Fergie Jenkins — Mr. Dub? — gets his statue on a day for the ages in Cubdom

Nostalgia was thick in the air outside Wrigley Field as the Cubs immortalized their greatest pitcher.

SHARE Fergie Jenkins — Mr. Dub? — gets his statue on a day for the ages in Cubdom

Fergie Jenkins speaks after the unveiling of his statue.

Steve Greenberg | Chicago Sun-Times

Fergie Jenkins looked the part of a legend in a black dress shirt, black slacks, black belt, black shoes and black cowboy hat, with a black handkerchief tucked into the breast pocket of a Cubbie-blue blazer.

Cool as hell on a hot day.

Nostalgia was thick in the air outside Wrigley Field on Friday as the Cubs immortalized Jenkins with a statue alongside those of his former teammates Ernie Banks, Ron Santo and Billy Williams. Questions kept springing to mind, too.

How does Jenkins make 79 look so good?

Where in the world does the time go?

And what took the Cubs so long?

“I thought Fergie deserved this a long time ago,” Williams said.

No Cubs pitcher ever did it better. Over 10 seasons with the North Siders, Jenkins piled up 2,038 of his 3,192 big-league strikeouts, 154 of his 267 complete games and 167 of his 284 wins. If Banks was Mr. Cub, Jenkins was Mr. Dub.

“It’s nice to know my grandkids will be able to see Grandpa Fergie for days and years here at Wrigley Field,” he said.

A statue ceremony is made for memories and sentimentality. It was 1967 again, the year Jenkins won 20 games for the first of six straight Cubs seasons. It was 1971, the year he led baseball with 24 wins and 30 complete games and was rewarded with the Cy Young. It was 1982 — 40 years to the day before Friday’s ceremony, in fact — when he went the distance at Dodger Stadium for both his 150th victory and 150th complete game as a Cub. It was 1991, when he went into the Hall of Fame. 

It was also 2010, when Cubdom lost Santo — who didn’t live to see his statue unveiled the following year — and 2015, when it said goodbye to Banks. An occasion like this one is marked by who’s there and, alas, who isn’t. That’s why it was special that the 83-year-old Williams, Jenkins’ old hunting and fishing buddy, was there. And 79-year-old Randy Hundley, Jenkins’ catcher throughout his prime. And 79-year-old Byron Browne, Jenkins’ first roommate with the Cubs. It’s a fraternity that only gets smaller.

“You climb the mountain,” Jenkins said, “and then you’re sliding down the other side.”

As a boy in the Canadian town of Chatham, in southwestern Ontario, Jenkins would throw rocks at trains passing through. Who could’ve known there would be so many fastballs and wipeout sliders in that long, lean right arm? When Jenkins was 14, his father took him to Detroit for a game and to see White Sox center fielder Larry Doby, the American League’s first black player. Doby homered twice, and Jenkins told his dad, “A big-league ballplayer is what I want to be.” Fine work if you can get it.
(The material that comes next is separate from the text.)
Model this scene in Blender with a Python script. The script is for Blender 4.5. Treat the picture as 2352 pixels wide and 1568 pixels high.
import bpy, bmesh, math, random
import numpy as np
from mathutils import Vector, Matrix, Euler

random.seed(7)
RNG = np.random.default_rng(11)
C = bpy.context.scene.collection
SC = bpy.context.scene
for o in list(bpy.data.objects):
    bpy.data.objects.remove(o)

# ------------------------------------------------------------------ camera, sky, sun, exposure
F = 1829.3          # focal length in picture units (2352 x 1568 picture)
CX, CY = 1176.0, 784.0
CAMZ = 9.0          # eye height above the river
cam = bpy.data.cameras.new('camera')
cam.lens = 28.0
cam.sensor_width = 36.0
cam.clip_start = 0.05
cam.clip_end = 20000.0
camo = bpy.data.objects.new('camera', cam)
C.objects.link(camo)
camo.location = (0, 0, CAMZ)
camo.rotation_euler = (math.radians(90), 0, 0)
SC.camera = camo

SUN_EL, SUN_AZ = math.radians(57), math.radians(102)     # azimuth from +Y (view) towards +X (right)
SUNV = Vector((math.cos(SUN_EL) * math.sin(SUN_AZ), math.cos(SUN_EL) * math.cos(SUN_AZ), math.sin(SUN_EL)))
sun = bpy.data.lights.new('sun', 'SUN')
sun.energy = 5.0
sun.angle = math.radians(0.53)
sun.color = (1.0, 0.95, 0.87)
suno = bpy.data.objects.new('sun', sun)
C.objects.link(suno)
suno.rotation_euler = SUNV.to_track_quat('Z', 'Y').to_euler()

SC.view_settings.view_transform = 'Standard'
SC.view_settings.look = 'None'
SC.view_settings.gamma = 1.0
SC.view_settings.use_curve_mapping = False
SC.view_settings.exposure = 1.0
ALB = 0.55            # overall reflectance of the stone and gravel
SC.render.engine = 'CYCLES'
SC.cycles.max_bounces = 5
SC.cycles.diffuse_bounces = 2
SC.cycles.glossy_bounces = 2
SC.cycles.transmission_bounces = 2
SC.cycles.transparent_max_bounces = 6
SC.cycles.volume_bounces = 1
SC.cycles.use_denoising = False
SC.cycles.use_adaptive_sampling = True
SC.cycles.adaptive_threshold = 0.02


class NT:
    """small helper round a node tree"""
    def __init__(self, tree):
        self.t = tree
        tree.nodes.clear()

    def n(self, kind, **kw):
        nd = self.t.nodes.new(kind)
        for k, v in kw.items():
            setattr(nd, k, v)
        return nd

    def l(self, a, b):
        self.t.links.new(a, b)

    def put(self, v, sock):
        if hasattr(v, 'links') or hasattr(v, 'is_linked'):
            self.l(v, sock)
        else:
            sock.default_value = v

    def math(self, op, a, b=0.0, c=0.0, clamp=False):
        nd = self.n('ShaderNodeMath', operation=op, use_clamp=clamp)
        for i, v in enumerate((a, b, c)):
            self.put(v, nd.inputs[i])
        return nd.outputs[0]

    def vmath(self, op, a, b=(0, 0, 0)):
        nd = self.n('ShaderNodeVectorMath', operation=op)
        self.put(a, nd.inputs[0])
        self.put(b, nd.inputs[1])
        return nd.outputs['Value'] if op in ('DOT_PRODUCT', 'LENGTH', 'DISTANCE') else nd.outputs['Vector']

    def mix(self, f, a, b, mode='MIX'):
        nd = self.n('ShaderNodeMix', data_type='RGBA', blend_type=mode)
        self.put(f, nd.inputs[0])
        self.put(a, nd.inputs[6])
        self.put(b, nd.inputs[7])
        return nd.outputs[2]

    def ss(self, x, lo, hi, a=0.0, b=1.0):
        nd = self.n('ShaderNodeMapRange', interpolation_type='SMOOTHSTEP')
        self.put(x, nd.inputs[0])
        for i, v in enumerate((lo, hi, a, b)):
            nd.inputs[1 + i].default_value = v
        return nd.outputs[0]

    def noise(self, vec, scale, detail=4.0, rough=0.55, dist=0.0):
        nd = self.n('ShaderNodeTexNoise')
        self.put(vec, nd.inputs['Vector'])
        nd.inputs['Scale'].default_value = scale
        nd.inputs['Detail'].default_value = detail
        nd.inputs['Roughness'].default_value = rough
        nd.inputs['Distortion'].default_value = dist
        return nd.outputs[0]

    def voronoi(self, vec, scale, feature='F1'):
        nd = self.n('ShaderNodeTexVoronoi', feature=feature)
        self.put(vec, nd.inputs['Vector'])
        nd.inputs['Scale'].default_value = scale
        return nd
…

“Little did I know it was going to work out so good,” he said.

The turnout to celebrate him was wonderful. Ryne Sandberg was there, Andre Dawson, Lee Smith, Kerry Wood and other former stars. CC Sabathia came to represent the so-called Black Aces, a group of Black pitchers who have won 20 games in a season. The mayor of Jenkins’ hometown made the trip, too.

And, of course, Jenkins was surrounded by family, the most important thing. Sadly, it was also a reminder of the unimaginable tragedy the greatest Cubs pitcher of ’em all has known. He lost his second wife, Maryanne, after a 1990 car crash when she was only 31. The couple’s 3-year-old daughter Samantha’s life was ended in 1992 in what was ruled a murder-suicide.

Jenkins — who lost his wife of 24 years, Lydia, in 2018 — has described much of his post-baseball life as “agonizing.”

“I’ve had a lot of good things happen to me and a lot of unfortunate things,” he said.

This statue was a good thing. A happy thing. A moment perhaps past due but well worth the wait.

“I stand here a proud man,” he said, “and also humble.”

Jenkins struggled to hold the pages of a speech not because he’s up there in age or because his hands no longer are as strong as vises, but because the pages were billowing in the stubborn wind.

“I wish the wind would stop,” he said. “The wind’s blowing out to right field. Watch out, boys.”

Inside the ballpark, 11 home runs — seven of them by the victorious Diamondbacks — were about to fly, fly away. A bad day for Cubdom?

Goodness, no. It was one for the ages.